Brett Favre changed Ron Wolf's career and reversed the Packers' fortunes. Reggie White put Green Bay back on the NFL map.

"I laid an egg in Tampa. I vowed if I ever got the opportunity again, I wouldn't let that happen. We were going to do it my way. We did it my way and it worked," former Packers general manager Ron Wolf said during a conference call on Tuesday. The tele-conference was arranged by the Pro Football Hall of Fame, into which Wolf will be inducted on Aug. 8.

Wolf's way began by trading a first-round pick to acquire Favre. It was a lesson he learned from his time working for Al Davis in Oakland. Davis traded for Daryl Lamonica, which launched the Raiders into more than a decade of winning.

"If you have a quarterback, you're going to be successful," Wolf said. "I had a chance to get Brett Favre and that changed everything."

White came next. He was the second major building block in Wolf's resurrection of the Packers.

"We were fighting with the perception Green Bay was a terrible place to play. It was a stigma we were doing our best to erase. To have an opportunity to get a player the caliber of Reggie White … I think the money might've won that," Wolf said.

So, the reconstruction of the then-moribund Packers began with a trade and a free-agent signing. It was Wolf's way. He wanted to take the fast track.

His track to the Hall of Fame was a slower route. It began by being hired by Davis in 1963. Wolf talked of spending 3-4 hours every night in a room with Davis and four assistant coaches, evaluating the Raiders' roster position by position.

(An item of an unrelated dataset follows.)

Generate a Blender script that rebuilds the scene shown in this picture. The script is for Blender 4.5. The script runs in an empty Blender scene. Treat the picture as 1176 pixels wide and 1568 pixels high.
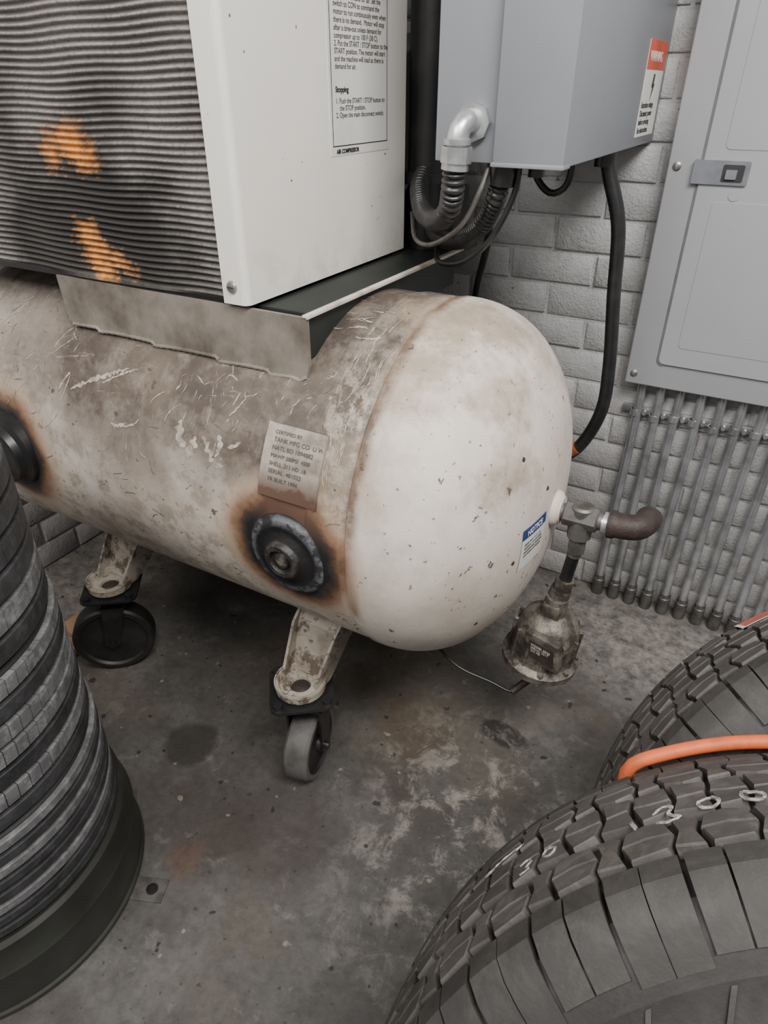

"He brought me out there on a trial basis; started me at the bottom. I could not have been in a better situation than that at the outset," Wolf said.

His track ended in Green Bay, with a Super Bowl title and a franchise on the rise. His love for the Packers oozes with every word he speaks.

"When I took the job, I didn't know what I was walking into," he said, referring to the Packers' history and tradition. "(Green Bay) is probably where the Hall of Fame should be."

Wolf will be presented for Hall of Fame induction by his son, Eliot, the Packers' director of pro personnel.

"He did it after I retired. He accomplished what he has on his own. Everything he's done makes me very proud. I think it's a natural to have him introduce me," Wolf said.